2022 marks fifty years since the first publication of Richard Adams’ novel Watership Down, a children’s animal fantasy that chronicles the journey of a group of rabbits trying to find a new home at the titular location after the prophesised destruction of their original warren. The book won several major awards including the Carnegie Medal and Guardian Prize. The story began as a way for Adams to entertain his daughters during car trips and because of his children’s’ insistence, Adams wrote down what would become his debut novel.

The manuscript was turned down by seven publishers, before being accepted by a smaller publisher named Rex Collings. Even Collings expressed reservations about Watership Down, writing in a letter, “I’ve just taken on a novel about rabbits, one of them with extra-sensory perception. Do you think I’m mad?”. The hesitation for publishers to take on Adams’ novel may have been partially because of the serious themes in the novel such as environmental damage caused by humans and the dispossession of the rabbits after losing their home. These themes remain important over fifty years since the initial publication.

Another reason for the difficulty in securing a publisher is that Adams’ rabbits do not follow in the pawprints of Beatrix Potter’s jacket-wearing, upright-walking Peter Rabbit, but mirror the behaviours and actions of actual wild rabbits. Watership Down is known as a children’s classic, however, the story does not feature cute little fluffy bunnies hopping around without a care in the world. The rabbits are a food source for many predators, have to escape human interfering in the natural environment and even face threats from other rabbit colonies.

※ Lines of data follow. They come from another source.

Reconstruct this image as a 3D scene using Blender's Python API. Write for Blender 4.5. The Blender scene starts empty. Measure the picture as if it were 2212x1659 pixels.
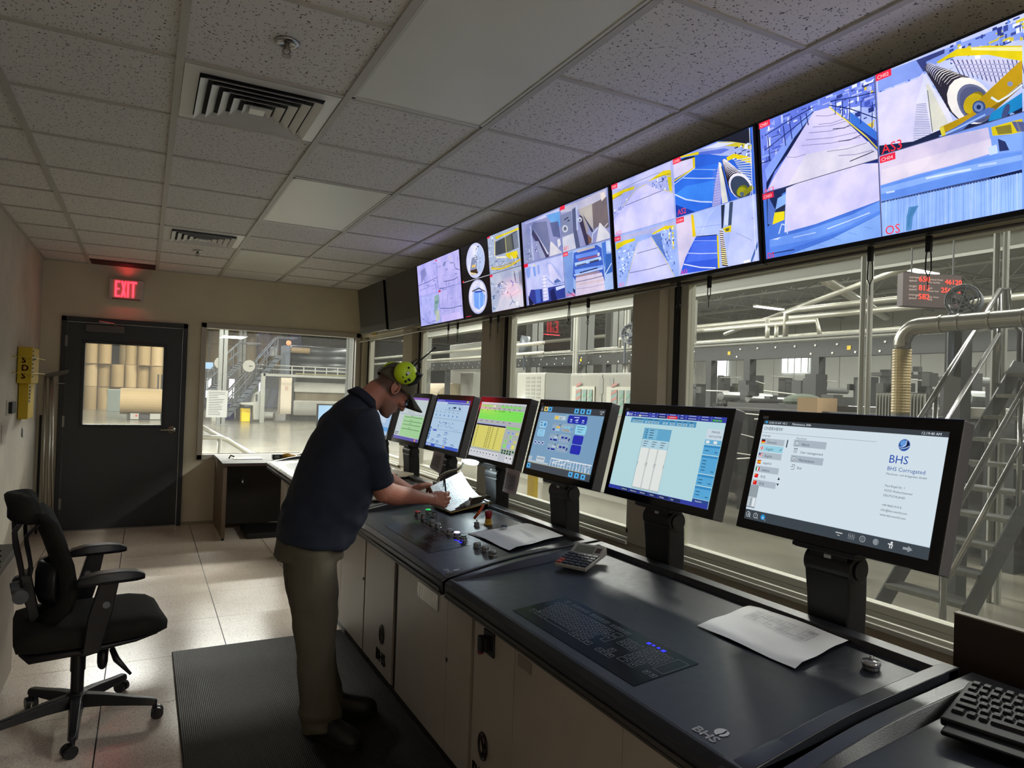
import bpy, bmesh, math, random
from mathutils import Vector, Matrix
random.seed(7)
D = bpy.data; S = bpy.context.scene; COL = S.collection
PI = math.pi
# ------------------------------------------------------------ camera
YAW, PITCH, ROLL, FPX = .4885, .0125, .0339, 1491.7
CAMZ = 1.55
def cam_axes():
    f = Vector((math.sin(YAW)*math.cos(PITCH), math.cos(YAW)*math.cos(PITCH), math.sin(PITCH)))
    r = Vector((math.cos(YAW), -math.sin(YAW), 0)); u = r.cross(f)
    return r*math.cos(ROLL)+u*math.sin(ROLL), -r*math.sin(ROLL)+u*math.cos(ROLL), f
_r, _u, _f = cam_axes()
cd = D.cameras.new('camera'); cam = D.objects.new('camera', cd); COL.objects.link(cam)
cd.sensor_width = 36; cd.lens = FPX/2212*36; cd.clip_start = .02; cd.clip_end = 300
cam.matrix_world = Matrix((( _r.x, _u.x, -_f.x, 0), (_r.y, _u.y, -_f.y, 0), (_r.z, _u.z, -_f.z, CAMZ), (0, 0, 0, 1)))
S.camera = cam
# ------------------------------------------------------------ world, exposure
S.view_settings.view_transform = 'Standard'; S.view_settings.look = 'None'
S.view_settings.exposure = 0.0; S.view_settings.gamma = 1; S.view_settings.use_curve_mapping = False
w = D.worlds.new('world'); S.world = w; w.use_nodes = True
w.node_tree.nodes['Background'].inputs[0].default_value = (.5, .6, .8, 1)
w.node_tree.nodes['Background'].inputs[1].default_value = .02
cy = S.cycles
cy.max_bounces = 8; cy.diffuse_bounces = 4; cy.glossy_bounces = 4; cy.transmission_bounces = 4
cy.transparent_max_bounces = 16; cy.sample_clamp_indirect = 3.0; cy.sample_clamp_direct = 0
cy.caustics_reflective = False; cy.caustics_refractive = False; cy.use_denoising = True
# ------------------------------------------------------------ big lamps (the hall's high-bay lighting, added fill lamps)
def area(name, loc, sx, sy, power, color, rot=(0, 0, 0), spread=PI):
    l = D.lights.new(name, 'AREA'); l.shape = 'RECTANGLE'; l.size = sx; l.size_y = sy; l.energy = power; l.color = color; l.spread = spread
    o = D.objects.new(name, l); o.location = loc; o.rotation_euler = rot; COL.objects.link(o); return o
HALL = (1.0, .97, .925)
for (x, y, sx, sy, p) in ((8, 2, .6, 12, 700), (8, 16, .6, 12, 700), (16, 2, .6, 16, 1000), (16, 20, .6, 16, 1000), (27, 4, .6, 20, 1200), (27, 28, .6, 20, 1200),
                          (1.5, 18, 10, .6, 1900), (3, 32, 12, .6, 900), (3, 46, 14, .6, 1100), (14, 42, .6, 16, 1100), (6, 66, 16, .6, 1100), (-3.2, 17, 2.4, .6, 2200), (-5, 28, 3, .6, 1200)):
    area('hall_lighting', (x, y, 6.25), sx, sy, p*1.9, HALL)
for (x, y) in ((14, 8), (20, 26), (4, 34)): area('roof_fill_light', (x, y, 5.9), 2, 14, 900, HALL, rot=(PI, 0, 0))  # added upward area lights that brighten the roof
# added unseen fill lamp behind the camera, brightening room and ceiling
area('rear_fill_light', (1.9, -1.8, 2.69), .55, 1.15, 64, (.95, .95, 1.0))
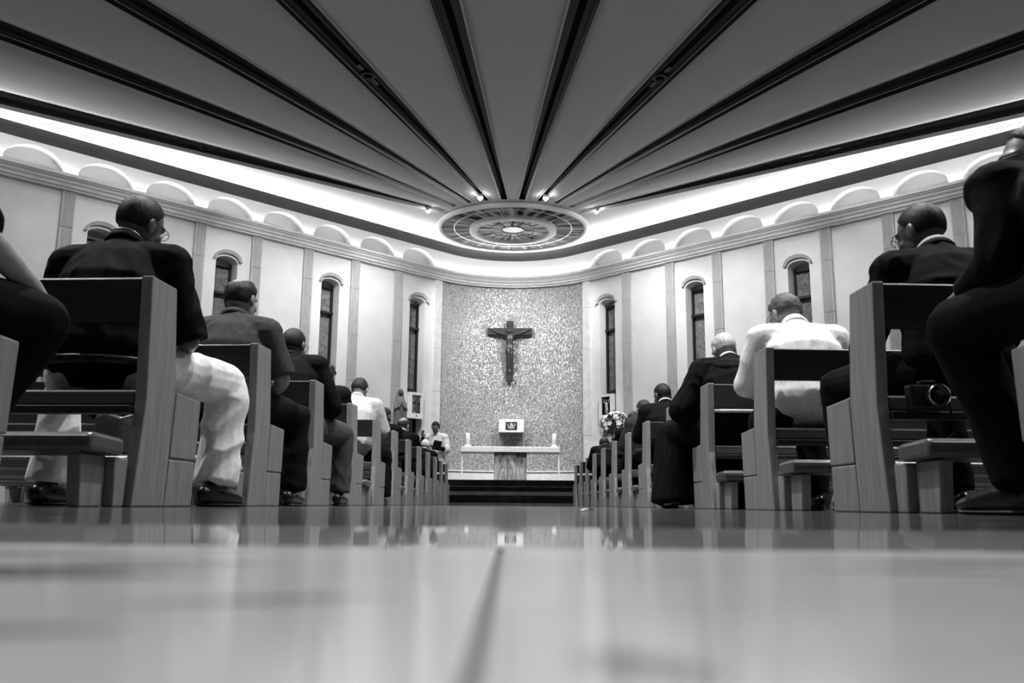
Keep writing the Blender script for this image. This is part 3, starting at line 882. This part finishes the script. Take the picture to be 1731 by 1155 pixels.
leaflet(.205, 2.38, .001, .3, 'small scrap of white paper lying on the floor in the middle of the aisle', .034, .022)

# ------------------------------------------------------------------ people
MC = {}
def cloth(v, rough=.85, spec=.08):
    k = 'cloth_%g_%g' % (v, rough)
    if k not in MC:
        MC[k] = noisy(k, v * .85, v * 1.1, nscale=60, rough=rough, spec=spec)
    return MC[k]
def skin(v):
    k = 'skin_%g' % v
    if k not in MC: MC[k] = noisy(k, v * .9, v * 1.05, nscale=25, rough=.45, spec=.4)
    return MC[k]
def hairm(v):
    k = 'hair_%g' % v
    if k not in MC: MC[k] = noisy(k, v * .55, v * 1.3, scale=(1, 1, .35), nscale=90, rough=.55, spec=.3, bump=.3)
    return MC[k]
SHOE = plain('shoe_leather', .006, .3, .5)
EYE = plain('eye_white', .6, .2, .5)

def flesh(mb, name, mat, parent, voxel, fold=0.0, fscale=9.0, sm=3, stretch=(1, 1, 1)):
    """voxel-fuse a set of lofts into one continuous skin, then fold it like cloth"""
    me = mb.mesh(name)
    tmp = bpy.data.objects.new('tmp', me); COL.objects.link(tmp)
    md = tmp.modifiers.new('r', 'REMESH'); md.mode = 'VOXEL'; md.voxel_size = voxel; md.use_smooth_shade = True
    if sm:
        s = tmp.modifiers.new('s', 'SMOOTH'); s.factor = .5; s.iterations = sm
    dg = bpy.context.evaluated_depsgraph_get()
    dg.update()
    out = bpy.data.meshes.new_from_object(tmp.evaluated_get(dg))
    bpy.data.objects.remove(tmp); bpy.data.meshes.remove(me)
    out.name = name
    if fold:
        off = Vector((rnd.uniform(0, 50), rnd.uniform(0, 50), rnd.uniform(0, 50)))
        nn = [v.normal.copy() for v in out.vertices]
        for v, nrm in zip(out.vertices, nn):
            p = Vector((v.co.x * stretch[0], v.co.y * stretch[1], v.co.z * stretch[2])) * fscale + off
            w_ = noise.noise(p + Vector((noise.noise(p * .6), noise.noise(p * .6 + Vector((9, 3, 1))), 0)) * 1.3)
            d = (1 - abs(w_) * 2.2) * fold + noise.noise(p * .45) * fold * .9
            v.co = v.co + nrm * (d - fold * .35)
    out.materials.clear(); out.materials.append(mat)
    out.polygons.foreach_set('use_smooth', [True] * len(out.polygons))
    o = bpy.data.objects.new(name, out); COL.objects.link(o); o.parent = parent
    return o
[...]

Adams consulted Ronald Lockley’s The Private Life of The Rabbit, a book detailing a scientific study observing the life patterns of semi-wild rabbits, to provide the accurate information on rabbit habits for his novel. For example, bucks (or male rabbits) do not dig burrows extensively like the does (or female rabbits) do and the all-male travelling band of rabbits that arrive at Watership Down are not enthusiastic burrow excavators. The rabbits of Watership Down are also given more anthropomorphic qualities such as a mythology and language that make the rabbits’ world more familiar yet also distinct to our own.

The novel became more popular and successful than any publisher may have anticipated. Millions of copies of the book were sold and it was translated into more than eighteen languages. Adaptions were not long in the making.

The novel has been adapted for the screen three times. A television series aired from 1999 to 2001 and a Netflix miniseries was released in 2018. An animated film was released in 1978 which remained quite faithful to the darker tones of the novel. The BBFC rating for the film was “U” (suitable for all ages), but many people, particularly parents, have questioned this decision as the film does not shy away from showcasing the dangers faced by the rabbits from predators and humans. Notable examples include the destruction of a rabbit warren by humans with most of the rabbits trapped inside, one of main rabbit characters Bigwig becoming caught in a snare and another rabbit Blackavar being brutally attacked whilst trying to escape imprisonment. Adams’ descriptions in the novel of the violent events does not sugar-coat how perilous the life of a prey animal is for the reader, but the visually representation onscreen in the film can come near nightmare fuel on several occasions.

Watership Down is a novel that pushes against the boundaries of its classification into a genre. It is a children’s classic that offers a compelling and thought-provoking experience for readers of all ages. It is an animal fantasy that demonstrates the best and worst innate traits of humans through the rabbits’ perspective of humans and through the individual rabbits themselves. Fifty years after its first release Watership Down remains relevant today.